笑顔でそう言えるのも、この最高の結末があってこそ。
片山晋呉が2005年以来2度目の日本一でツアー通算25勝目を決めた。
国内最高峰の舞台で、史上7人目の永久シードに辿り着いた。
「35歳で25勝」と日記に書き込んだのは、今から約10年前。24歳のころだ。
ツアーの出場権すらままならない時代だった。
日大3強と称されたうち、宮本勝昌と横尾要の同期2人にシード権ばかりか優勝でも先を越され、打ちひしがれた精神状態の中にあってさえ、この日のことを自ら予言し、信じて疑わなかった。
この日集まったギャラリーは11,828人。
迎えた最終18番は、グリーンに上がった瞬間、祝福の嵐に包まれて少し涙ぐむ。
卓越した技術と精神力で難コースをもねじ伏せて、ただひとりアンダーパーの完全勝利だ。

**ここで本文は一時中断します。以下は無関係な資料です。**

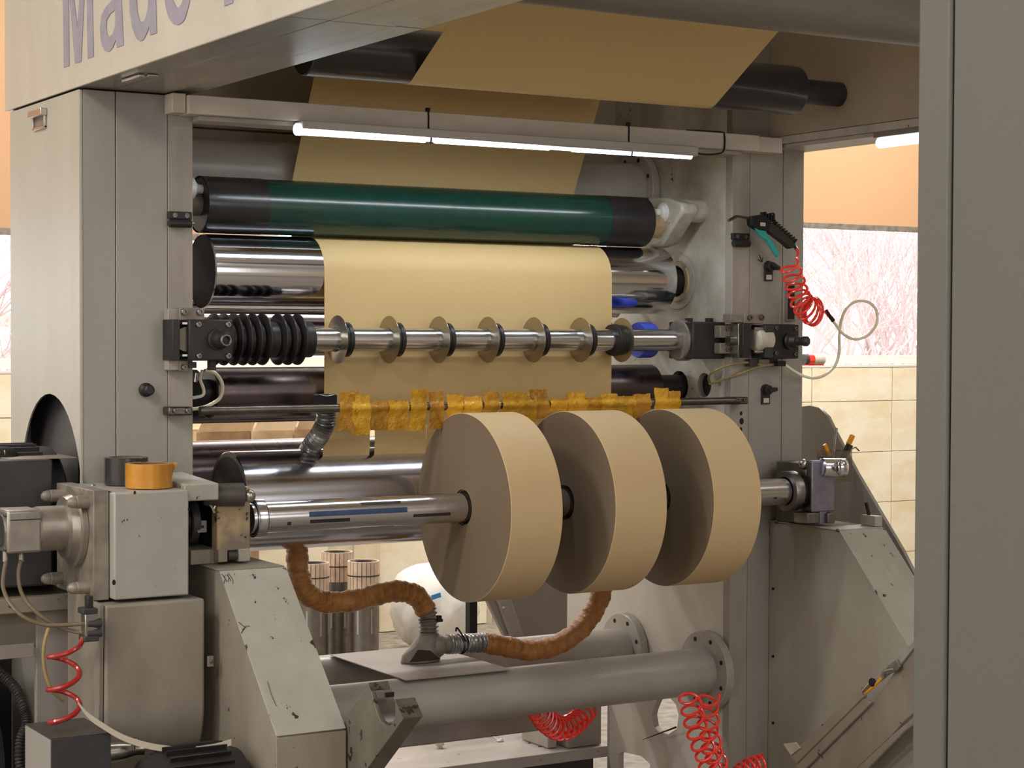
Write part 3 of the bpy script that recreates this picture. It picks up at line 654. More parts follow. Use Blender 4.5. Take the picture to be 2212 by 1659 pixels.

そのうえ偉業の達成に「絵に描いても出来ないこと。自分を褒めたいと思います」と、声を上ずらす。
単独2位に迫った石川に「遼クンは1打1打、本当に楽しそうにゴルフをする」と、その若さを羨んだ。
「僕らのように10年もやっていれば、どうしてもプロとして慣れが出てきてしまう。遼くんのような溌剌さが無くなってしまう」と嘆いていたが今週、久しぶりに読み返した当時の日記が、新人のころの思いを蘇らせた。
当時は自分以外の誰もが「無理」だと笑った筋書きを実現させて、ドラマより数奇なクライマックスを演出した。
今はもっぱら、携帯電話のフリーメモがノート代わりというが、いままたあのときのような“未来日記”を書くとしたらと聞いたら、こんな答えが返ってきた。
「次は何歳までゴルフがやれるか。若い子たちに勝てないな、と思う日が来ても、それでもまだ自分はやれる、というのを1年でも長くやること」。
石川も将来、必ずこのタイトルを取るだろう。
「それだけの力がある選手」とその才能を大いに認めつつ「だけどまだまだ取らせない。まだまだ負けないつもりです!」。
打倒・片山も受けて立つ。これからも溌剌と、若手の大きな壁となる。